While A.C.A. 1-2-103 did not repeal section 10 of Act 1061, it is my opinion, that section 10 was repealed by the successor to Act 1061 — Act 100 of 1989 (the 1989 DHS Appropriation Act). Section 8 of Act 100 replaced section 9 of Act 1061 (with a few changes), but the language in section 10 of the old Act was eliminated from the new Act. The Supreme Court of Arkansas has said that "A repeal by implication is accomplished where the Legislature takes up the whole subject anew and covers the entire ground of the subject matter of a former statute and evidently intends it as a substitute, although there may be in the old law provisions not embraced in the new." Uilkie v. State, 309 Ark. 48 (1992) (quoting Berry v. Gordon, 237 Ark. 547, 376 S.W.2d 279 (1964), quoting Babb v. El Dorado, 170 Ark. 10, 278 S.W. 649 (1926)).
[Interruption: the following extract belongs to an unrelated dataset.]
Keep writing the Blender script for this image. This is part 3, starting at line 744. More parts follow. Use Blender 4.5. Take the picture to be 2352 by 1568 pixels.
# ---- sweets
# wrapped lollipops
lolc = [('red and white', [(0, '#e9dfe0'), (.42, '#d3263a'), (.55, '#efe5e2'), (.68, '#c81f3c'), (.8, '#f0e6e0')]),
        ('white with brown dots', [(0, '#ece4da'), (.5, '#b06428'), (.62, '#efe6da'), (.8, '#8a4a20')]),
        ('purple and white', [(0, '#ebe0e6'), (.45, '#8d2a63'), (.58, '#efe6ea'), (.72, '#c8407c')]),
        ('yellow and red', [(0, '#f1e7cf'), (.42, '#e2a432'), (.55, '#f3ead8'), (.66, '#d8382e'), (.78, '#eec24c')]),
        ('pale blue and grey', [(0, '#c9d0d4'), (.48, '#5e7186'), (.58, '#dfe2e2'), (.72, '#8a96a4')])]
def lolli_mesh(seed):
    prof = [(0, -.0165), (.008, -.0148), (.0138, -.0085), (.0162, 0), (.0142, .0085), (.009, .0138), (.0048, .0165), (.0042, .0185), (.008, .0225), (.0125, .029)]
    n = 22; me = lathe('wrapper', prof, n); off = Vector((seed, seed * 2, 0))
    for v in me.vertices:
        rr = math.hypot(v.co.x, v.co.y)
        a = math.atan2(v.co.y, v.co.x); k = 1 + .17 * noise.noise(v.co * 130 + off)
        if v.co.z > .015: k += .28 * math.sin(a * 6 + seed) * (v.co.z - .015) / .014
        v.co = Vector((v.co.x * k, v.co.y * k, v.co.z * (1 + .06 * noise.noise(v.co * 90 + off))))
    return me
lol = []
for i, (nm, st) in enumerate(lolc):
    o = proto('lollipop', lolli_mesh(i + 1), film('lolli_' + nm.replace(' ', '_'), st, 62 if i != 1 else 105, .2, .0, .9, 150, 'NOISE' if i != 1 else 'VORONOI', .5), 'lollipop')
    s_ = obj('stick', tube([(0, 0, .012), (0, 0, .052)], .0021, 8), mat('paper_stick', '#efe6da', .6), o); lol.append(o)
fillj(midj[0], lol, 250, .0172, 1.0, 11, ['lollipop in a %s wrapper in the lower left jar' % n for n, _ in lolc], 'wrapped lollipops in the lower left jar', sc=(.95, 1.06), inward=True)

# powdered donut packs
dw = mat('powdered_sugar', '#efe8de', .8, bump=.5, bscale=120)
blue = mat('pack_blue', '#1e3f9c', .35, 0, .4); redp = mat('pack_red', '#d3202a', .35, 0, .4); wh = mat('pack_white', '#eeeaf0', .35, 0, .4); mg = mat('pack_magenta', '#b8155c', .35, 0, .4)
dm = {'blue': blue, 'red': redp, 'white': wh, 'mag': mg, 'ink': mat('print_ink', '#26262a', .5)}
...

Section 8 of the new Act cannot co-exist with Section 10 of the old Act. Section 8 of Act 100 of 1989 provides that:
It is the intent of the Legislature that treatment for Emotionally Disturbed Youth (EDY) within the State of Arkansas will result in higher quality of care provided for less costs when compared with similar services delivered out-of-state. The Department of Human Services, Division of Children and Family Services shall provide a report monthly to the Arkansas Legislative council reflecting the number of Youth receiving services out-of-state, including plans for their return to Arkansas. Additionally, out-of-state placements for emotionally disturbed youth should only be considered in the event that all other alternatives are exhausted.
This provision is currently codified in the Arkansas Code at A.C.A. 20-46-106 (Repl. 1991). This language clearly cannot be reconciled with section 10 which states that "Arkansas shall no longer authorize the assignment of Emotionally Disturbed Youth to any out-of-state treatment facility." In Uilkie the Arkansas Supreme Court stated that if two Acts on the same subject "are repugnant in any of their provisions, the latter Act, without any repealing clauses, operates to the extent of the repugnancy as a repeal of the first." Id.
For the reasons discussed above, I have concluded that, in my opinion, Section 10 of Act 1061 is not presently effective.
The foregoing opinion, which I hereby approve, was prepared by Deputy Attorney General Elana C. Wills.
Sincerely, WINSTON BRYANT Attorney General
WB:ddm/cyh
1 This section states: "The general appropriation bill shall embrace nothing but appropriations for the ordinary expense of the executive, legislative, and judicial departments of the State; all other appropriations shall be made by separate bills, each embracing but one subject." Emphasis added.